On Tuesday, 4 February 2014 at 12:18:22 UTC, ed wrote:
On Tuesday, 4 February 2014 at 12:03:31 UTC, Frustrated wrote:
[snip]
It would be nice if one could simply write some allocator, drop
it into D, and everything work out dandy. e.g., I want to try out a new super fast AGC like metronome GC, I write the code for it,
tell D to use it, and then reap the benefits.

You can write your own GC now and drop it in, we did as an experiment.

If you're talking about a dropping in an allocator that is another matter, an allocator is not a GC.


Cheers,
ed

Yes, you can do a lot with D, even rewrite D runtime to remove GC
dependent stuff, or write your own Phobos library. It is not easy
and D is not *designed* to do that.

AGC is about automatic deallocation so you don't have to *free*
the memory you allocate. To do this you have to allocate through
the GC so it knows when you allocate. So a GC is an allocator.

Regardless, I would simply like to have, as I'm sure many would,
the ability to set how D handles memory.

1. No memory management at all - Fast as possible. No memory is
ever free'ed. Similar to how DMD works.

2. Manual memory management - Pretty fast but old school.
Predictable but error prone.
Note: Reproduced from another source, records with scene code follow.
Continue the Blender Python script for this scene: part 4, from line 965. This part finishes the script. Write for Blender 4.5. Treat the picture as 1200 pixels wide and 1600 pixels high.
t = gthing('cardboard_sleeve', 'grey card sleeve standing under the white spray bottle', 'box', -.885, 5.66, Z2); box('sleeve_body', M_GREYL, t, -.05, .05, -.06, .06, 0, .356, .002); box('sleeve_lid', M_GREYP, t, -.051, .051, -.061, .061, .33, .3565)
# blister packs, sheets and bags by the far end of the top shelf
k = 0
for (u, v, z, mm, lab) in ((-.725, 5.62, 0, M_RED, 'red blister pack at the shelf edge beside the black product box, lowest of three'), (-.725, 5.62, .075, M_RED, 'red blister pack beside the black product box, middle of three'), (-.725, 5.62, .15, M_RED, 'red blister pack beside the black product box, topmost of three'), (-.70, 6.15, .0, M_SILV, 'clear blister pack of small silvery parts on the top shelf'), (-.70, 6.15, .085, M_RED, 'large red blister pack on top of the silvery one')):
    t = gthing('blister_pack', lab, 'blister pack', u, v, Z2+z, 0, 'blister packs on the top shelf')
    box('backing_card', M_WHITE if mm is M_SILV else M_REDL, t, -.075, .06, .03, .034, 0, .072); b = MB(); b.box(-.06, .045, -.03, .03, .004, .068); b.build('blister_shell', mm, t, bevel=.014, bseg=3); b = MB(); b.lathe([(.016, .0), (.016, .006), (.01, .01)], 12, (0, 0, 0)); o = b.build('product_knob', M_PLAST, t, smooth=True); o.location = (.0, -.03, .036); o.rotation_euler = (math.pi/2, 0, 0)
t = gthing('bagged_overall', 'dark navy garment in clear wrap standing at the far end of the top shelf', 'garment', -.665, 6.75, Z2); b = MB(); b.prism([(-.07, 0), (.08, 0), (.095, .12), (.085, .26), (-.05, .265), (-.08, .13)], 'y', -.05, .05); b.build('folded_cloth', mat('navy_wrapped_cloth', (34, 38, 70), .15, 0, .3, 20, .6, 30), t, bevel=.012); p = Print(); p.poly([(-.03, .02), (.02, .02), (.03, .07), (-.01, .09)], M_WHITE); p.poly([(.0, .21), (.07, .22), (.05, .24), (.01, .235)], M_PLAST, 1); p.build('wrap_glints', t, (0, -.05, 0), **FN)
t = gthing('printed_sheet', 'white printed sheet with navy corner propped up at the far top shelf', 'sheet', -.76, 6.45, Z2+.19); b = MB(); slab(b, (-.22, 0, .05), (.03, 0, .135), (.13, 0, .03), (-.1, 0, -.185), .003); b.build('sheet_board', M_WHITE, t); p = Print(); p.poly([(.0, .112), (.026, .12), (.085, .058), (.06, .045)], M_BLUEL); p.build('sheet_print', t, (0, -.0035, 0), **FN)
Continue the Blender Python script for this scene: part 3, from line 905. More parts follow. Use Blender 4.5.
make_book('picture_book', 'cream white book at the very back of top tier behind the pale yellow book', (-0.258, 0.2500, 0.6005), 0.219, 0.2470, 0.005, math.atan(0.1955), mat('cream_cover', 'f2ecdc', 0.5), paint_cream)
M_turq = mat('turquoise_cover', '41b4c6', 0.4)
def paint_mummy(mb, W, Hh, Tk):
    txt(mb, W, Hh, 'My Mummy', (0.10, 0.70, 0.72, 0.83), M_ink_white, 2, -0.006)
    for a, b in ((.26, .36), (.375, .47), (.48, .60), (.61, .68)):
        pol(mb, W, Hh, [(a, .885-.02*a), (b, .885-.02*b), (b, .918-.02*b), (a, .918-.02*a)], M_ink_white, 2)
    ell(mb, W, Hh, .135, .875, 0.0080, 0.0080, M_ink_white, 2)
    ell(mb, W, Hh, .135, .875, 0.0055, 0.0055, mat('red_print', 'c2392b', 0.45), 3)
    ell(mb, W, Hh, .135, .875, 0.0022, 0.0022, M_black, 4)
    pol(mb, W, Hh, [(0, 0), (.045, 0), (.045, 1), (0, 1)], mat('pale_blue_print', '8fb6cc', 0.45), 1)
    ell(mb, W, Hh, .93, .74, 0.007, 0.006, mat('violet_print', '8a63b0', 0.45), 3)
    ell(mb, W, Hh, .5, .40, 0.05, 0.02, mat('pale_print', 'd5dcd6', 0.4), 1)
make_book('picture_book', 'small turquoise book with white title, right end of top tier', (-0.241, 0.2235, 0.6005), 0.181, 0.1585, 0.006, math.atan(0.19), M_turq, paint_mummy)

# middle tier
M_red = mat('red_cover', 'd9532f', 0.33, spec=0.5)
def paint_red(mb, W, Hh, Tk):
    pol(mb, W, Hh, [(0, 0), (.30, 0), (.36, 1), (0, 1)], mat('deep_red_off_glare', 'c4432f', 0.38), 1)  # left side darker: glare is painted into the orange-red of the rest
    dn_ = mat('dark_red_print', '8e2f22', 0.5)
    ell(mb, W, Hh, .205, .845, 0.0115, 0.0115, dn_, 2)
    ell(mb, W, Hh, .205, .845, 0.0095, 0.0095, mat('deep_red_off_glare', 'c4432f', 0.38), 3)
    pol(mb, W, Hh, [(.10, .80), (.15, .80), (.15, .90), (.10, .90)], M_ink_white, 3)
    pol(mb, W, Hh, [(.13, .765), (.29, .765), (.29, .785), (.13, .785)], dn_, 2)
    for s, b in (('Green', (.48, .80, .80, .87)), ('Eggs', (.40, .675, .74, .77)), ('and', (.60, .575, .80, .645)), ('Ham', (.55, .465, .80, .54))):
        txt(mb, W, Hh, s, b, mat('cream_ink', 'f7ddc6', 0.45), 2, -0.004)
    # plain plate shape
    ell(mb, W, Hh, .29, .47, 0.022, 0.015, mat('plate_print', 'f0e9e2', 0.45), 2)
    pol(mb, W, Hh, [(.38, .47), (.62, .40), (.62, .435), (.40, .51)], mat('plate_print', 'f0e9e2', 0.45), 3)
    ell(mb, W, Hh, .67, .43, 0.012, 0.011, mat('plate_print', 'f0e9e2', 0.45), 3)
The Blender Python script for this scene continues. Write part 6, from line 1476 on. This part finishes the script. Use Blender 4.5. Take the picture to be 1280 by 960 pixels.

Different allocating schemes for
dealing with efficiency. Some apps require this to be performant.

3. Automatic memory management - Easy to use = Lazy mentality.
Safer. Most apps would not need anything more than this.

4. Combination of the above - The hard part. How to make all this
stuff plug and play, work well together, easy to use, etc...




Right now, D basically only has #3. Some have worked D to use 2.
std.allocators goes a long way in the right direction as does
std.allocators.gc. All I'm wanting is a unified way to use it all
and to get D and phobos off the hard dependence of the GC.